→ Exercise directions: The lines to return are those from the one containing "Generate a Blender" down to the one containing "import numpy as np", inclusive; return them exactly and nothing else.

→ Exercise inputs:
..........

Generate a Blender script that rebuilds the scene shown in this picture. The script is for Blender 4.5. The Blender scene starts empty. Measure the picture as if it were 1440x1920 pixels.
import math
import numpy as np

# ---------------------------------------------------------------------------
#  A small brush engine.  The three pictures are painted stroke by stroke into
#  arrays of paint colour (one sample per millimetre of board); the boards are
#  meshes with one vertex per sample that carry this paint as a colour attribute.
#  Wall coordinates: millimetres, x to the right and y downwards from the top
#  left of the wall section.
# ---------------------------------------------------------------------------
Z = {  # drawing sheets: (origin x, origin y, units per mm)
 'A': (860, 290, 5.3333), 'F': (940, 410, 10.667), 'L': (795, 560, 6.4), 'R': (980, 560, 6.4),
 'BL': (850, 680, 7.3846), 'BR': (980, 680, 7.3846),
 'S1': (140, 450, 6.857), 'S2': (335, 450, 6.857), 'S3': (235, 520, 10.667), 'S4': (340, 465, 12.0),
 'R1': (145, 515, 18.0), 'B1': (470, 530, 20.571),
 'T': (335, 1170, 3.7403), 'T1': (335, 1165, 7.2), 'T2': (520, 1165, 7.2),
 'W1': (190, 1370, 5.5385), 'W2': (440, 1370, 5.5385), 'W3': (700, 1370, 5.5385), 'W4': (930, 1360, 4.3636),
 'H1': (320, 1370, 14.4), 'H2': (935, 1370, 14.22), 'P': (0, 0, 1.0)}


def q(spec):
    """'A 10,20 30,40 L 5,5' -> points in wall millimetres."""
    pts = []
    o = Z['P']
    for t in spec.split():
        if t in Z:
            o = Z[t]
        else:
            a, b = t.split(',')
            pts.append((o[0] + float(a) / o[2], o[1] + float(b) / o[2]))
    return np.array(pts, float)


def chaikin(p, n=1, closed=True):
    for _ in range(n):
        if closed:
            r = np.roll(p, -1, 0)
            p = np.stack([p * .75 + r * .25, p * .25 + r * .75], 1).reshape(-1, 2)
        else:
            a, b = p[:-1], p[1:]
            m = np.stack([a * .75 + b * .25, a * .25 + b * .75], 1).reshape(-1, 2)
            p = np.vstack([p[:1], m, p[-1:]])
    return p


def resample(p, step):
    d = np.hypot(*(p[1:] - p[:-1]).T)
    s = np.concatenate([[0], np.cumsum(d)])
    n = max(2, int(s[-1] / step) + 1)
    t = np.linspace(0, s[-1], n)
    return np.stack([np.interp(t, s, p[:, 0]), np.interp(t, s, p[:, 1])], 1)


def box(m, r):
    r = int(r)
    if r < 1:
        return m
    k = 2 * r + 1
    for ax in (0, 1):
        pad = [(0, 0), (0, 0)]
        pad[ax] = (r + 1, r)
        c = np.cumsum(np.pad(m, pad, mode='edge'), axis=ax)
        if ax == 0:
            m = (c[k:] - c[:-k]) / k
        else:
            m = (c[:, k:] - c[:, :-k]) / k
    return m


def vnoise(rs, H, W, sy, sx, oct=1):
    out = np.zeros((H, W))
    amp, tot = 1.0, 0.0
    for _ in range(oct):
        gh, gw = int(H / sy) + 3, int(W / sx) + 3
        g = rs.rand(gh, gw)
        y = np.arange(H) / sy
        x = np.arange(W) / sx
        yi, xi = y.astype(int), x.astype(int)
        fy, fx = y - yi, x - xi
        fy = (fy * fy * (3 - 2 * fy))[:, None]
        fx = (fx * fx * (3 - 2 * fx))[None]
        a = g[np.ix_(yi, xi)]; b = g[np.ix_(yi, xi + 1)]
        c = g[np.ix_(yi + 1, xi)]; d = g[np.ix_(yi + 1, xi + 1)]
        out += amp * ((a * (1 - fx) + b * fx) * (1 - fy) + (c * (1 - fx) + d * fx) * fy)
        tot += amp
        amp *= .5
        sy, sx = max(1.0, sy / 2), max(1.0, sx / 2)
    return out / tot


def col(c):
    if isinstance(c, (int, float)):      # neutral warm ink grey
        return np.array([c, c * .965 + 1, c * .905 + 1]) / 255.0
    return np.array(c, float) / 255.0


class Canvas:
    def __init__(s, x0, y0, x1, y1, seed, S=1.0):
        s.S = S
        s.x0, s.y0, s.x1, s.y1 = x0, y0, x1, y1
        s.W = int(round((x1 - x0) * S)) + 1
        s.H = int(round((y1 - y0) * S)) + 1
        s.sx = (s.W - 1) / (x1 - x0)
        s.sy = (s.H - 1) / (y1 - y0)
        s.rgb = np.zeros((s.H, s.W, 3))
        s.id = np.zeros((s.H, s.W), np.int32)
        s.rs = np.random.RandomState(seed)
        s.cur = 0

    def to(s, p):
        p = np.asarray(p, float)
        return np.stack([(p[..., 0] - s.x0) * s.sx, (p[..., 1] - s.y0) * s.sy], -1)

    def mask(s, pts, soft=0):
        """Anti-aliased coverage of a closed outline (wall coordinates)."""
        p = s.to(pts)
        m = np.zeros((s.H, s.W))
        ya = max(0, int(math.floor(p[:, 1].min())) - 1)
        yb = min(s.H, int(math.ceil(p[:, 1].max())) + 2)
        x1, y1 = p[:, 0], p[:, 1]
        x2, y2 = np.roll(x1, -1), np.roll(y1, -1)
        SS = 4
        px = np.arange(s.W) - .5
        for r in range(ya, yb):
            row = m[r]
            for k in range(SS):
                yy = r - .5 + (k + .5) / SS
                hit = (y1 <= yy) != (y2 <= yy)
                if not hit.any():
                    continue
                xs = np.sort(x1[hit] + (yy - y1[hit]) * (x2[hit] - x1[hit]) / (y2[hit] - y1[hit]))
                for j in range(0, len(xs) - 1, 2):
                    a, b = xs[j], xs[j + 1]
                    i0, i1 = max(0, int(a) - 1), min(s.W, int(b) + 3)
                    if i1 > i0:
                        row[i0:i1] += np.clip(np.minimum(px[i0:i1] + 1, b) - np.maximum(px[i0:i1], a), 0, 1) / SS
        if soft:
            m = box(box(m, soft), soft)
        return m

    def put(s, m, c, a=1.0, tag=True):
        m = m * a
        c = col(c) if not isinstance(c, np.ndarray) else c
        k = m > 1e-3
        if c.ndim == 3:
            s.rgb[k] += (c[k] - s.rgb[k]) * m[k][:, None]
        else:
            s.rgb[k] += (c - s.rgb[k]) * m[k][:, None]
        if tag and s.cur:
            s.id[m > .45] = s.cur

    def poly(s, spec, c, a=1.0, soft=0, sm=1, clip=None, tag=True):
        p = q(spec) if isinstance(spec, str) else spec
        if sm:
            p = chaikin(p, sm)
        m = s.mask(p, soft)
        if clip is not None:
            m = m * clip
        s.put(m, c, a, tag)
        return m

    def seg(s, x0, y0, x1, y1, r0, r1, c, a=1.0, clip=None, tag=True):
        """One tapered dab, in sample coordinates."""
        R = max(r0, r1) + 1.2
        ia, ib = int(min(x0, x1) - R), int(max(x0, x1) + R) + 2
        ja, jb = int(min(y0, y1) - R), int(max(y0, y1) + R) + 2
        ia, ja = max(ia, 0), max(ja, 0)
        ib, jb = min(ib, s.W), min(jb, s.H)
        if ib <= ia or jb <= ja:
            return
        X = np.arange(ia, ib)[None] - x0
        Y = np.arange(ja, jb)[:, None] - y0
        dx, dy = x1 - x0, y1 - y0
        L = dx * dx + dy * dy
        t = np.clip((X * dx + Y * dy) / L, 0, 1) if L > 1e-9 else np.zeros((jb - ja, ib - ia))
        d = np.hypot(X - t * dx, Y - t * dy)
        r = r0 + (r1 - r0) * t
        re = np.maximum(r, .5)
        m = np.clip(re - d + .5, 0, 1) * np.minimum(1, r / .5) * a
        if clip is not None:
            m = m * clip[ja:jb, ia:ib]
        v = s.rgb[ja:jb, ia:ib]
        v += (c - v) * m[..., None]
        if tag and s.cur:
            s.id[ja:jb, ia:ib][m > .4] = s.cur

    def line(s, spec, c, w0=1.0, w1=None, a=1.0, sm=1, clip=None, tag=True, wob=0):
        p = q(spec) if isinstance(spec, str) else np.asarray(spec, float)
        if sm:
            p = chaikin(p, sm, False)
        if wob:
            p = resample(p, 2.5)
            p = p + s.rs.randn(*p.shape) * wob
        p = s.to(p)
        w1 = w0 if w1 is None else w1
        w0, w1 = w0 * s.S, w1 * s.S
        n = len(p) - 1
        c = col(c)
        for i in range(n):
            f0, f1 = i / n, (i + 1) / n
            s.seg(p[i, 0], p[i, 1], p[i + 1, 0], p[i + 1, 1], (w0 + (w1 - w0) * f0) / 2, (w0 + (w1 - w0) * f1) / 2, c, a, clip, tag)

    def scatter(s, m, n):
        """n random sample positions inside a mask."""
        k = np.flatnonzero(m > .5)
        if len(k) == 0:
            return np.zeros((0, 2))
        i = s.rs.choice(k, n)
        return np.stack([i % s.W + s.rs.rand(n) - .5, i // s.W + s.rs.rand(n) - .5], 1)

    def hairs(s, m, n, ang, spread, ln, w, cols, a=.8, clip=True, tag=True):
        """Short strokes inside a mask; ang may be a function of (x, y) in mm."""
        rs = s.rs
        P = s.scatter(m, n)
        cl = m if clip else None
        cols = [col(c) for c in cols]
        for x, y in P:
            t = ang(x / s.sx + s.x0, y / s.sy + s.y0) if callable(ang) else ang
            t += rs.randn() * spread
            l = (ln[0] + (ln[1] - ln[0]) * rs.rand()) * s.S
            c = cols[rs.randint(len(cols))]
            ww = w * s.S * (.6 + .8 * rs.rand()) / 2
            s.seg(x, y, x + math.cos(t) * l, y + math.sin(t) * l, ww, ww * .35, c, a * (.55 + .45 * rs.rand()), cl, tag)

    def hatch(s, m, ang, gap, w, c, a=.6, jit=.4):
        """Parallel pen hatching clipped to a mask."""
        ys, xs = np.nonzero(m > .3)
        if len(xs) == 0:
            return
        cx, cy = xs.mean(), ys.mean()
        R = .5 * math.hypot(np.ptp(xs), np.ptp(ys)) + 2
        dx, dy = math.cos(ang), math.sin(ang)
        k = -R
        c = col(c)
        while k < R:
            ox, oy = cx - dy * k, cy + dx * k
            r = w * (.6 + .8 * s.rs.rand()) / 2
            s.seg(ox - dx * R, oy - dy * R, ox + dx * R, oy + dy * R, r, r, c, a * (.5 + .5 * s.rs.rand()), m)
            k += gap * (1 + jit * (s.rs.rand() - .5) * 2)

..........

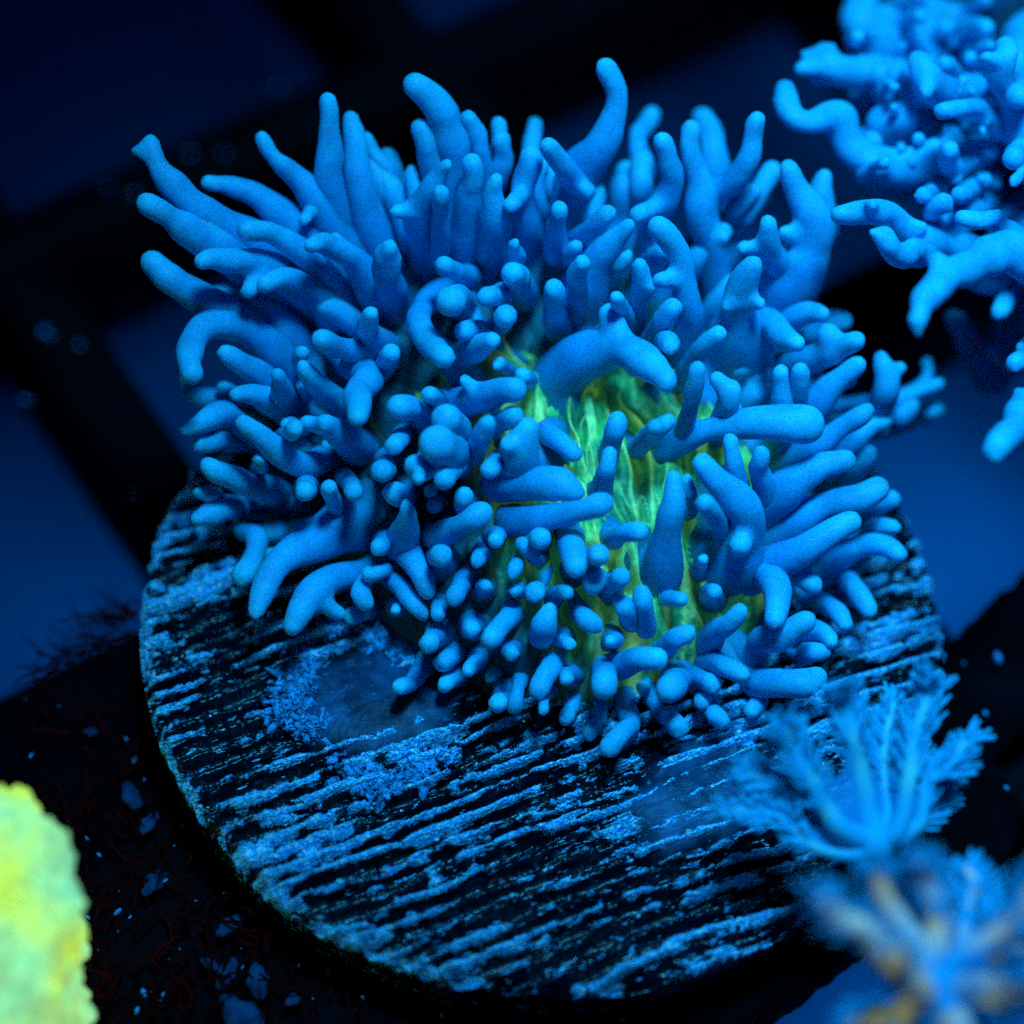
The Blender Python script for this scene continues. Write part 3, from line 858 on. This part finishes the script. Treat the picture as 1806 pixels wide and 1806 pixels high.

..........

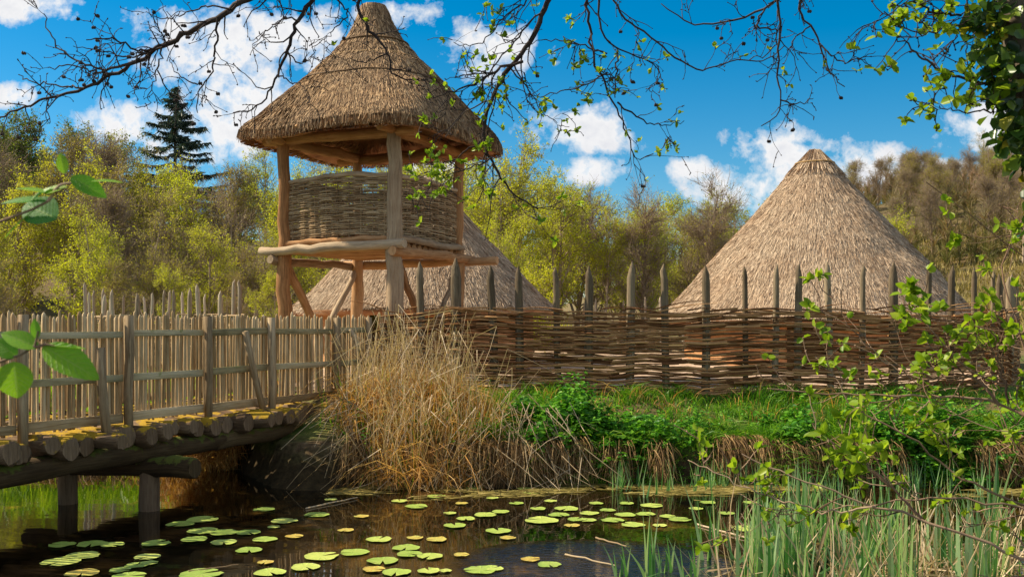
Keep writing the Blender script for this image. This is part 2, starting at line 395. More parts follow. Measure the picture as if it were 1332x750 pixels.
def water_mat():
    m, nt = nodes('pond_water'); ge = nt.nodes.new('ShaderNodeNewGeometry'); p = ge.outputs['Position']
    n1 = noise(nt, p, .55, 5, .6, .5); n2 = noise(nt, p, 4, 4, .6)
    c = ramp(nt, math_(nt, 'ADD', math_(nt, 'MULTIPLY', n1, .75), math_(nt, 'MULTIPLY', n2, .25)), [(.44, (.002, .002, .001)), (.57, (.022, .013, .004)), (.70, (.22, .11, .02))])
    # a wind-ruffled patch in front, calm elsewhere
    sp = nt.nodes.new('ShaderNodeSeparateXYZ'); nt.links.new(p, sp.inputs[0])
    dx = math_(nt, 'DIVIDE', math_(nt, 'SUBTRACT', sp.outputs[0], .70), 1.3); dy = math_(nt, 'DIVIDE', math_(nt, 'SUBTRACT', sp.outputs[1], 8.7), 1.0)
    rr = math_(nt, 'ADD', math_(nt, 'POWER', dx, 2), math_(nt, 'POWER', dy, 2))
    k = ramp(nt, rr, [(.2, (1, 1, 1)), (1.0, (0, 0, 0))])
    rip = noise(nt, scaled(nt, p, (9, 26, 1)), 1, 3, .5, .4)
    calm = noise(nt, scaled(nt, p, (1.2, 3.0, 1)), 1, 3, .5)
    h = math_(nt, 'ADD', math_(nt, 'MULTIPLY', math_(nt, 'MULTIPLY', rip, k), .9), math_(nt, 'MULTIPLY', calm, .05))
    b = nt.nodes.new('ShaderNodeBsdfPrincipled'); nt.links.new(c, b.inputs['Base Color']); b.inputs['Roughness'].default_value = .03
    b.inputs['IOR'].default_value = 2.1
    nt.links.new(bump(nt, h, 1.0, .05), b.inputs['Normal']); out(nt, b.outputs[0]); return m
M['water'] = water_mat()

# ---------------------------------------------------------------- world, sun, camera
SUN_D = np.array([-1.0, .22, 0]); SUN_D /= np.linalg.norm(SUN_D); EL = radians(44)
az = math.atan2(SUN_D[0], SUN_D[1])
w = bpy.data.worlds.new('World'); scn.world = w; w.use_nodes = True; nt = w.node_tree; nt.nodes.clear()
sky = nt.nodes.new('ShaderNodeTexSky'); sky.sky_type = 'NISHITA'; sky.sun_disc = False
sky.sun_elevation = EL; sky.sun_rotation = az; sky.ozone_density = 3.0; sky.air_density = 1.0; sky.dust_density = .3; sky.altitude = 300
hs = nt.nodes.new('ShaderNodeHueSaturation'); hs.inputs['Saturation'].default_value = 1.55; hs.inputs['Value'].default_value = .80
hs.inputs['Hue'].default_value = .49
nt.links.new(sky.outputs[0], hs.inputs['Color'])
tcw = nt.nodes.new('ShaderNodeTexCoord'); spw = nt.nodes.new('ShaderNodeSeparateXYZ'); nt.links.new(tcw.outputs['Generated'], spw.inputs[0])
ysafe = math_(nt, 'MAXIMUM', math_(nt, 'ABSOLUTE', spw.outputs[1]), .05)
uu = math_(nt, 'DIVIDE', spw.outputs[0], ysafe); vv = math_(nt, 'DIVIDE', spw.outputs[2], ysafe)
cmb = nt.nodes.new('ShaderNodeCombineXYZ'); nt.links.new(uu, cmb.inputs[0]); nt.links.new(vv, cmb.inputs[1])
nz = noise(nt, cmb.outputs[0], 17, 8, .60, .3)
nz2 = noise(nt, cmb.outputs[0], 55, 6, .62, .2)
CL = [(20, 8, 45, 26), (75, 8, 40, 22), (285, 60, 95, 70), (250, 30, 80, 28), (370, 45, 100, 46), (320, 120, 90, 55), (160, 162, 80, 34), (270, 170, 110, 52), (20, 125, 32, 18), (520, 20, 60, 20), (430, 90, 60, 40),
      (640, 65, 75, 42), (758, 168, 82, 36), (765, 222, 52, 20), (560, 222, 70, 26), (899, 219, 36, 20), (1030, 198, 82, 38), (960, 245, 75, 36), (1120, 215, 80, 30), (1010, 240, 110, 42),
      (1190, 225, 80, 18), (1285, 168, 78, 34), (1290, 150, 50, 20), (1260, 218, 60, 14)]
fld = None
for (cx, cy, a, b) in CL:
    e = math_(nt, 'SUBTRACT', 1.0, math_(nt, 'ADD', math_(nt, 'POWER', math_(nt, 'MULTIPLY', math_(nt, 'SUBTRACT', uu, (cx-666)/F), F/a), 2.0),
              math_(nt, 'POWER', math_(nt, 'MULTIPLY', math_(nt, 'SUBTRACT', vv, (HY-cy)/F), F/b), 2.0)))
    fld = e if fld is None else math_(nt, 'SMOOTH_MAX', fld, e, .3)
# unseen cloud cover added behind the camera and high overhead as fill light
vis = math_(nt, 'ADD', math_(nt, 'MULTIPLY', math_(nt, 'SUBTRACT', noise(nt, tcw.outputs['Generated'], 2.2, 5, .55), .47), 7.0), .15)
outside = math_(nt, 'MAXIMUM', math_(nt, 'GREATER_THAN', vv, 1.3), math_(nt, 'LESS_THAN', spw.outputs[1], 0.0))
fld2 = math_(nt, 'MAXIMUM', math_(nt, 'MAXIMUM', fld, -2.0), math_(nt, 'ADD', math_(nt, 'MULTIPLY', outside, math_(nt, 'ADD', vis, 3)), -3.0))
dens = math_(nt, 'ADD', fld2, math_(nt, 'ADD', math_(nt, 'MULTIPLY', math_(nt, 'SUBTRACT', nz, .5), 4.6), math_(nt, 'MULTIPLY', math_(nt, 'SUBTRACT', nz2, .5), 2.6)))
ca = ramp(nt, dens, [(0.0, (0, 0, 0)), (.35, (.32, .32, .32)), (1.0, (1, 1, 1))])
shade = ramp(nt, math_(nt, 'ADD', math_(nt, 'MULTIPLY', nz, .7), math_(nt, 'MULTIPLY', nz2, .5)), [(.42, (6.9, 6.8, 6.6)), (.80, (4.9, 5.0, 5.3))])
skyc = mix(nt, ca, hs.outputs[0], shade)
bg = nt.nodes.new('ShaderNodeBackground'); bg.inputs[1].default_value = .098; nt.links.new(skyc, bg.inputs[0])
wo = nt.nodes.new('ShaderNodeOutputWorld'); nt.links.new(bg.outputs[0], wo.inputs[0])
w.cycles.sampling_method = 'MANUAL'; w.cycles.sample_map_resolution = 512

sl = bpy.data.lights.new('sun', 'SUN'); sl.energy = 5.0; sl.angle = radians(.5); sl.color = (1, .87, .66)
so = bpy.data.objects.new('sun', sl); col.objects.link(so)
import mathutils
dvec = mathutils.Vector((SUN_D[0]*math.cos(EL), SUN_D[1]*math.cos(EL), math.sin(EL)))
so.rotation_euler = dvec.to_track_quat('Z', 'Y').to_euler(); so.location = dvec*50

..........

→ Solution for this problem:
Generate a Blender script that rebuilds the scene shown in this picture. The script is for Blender 4.5. The Blender scene starts empty. Measure the picture as if it were 1440x1920 pixels.
import math
import numpy as np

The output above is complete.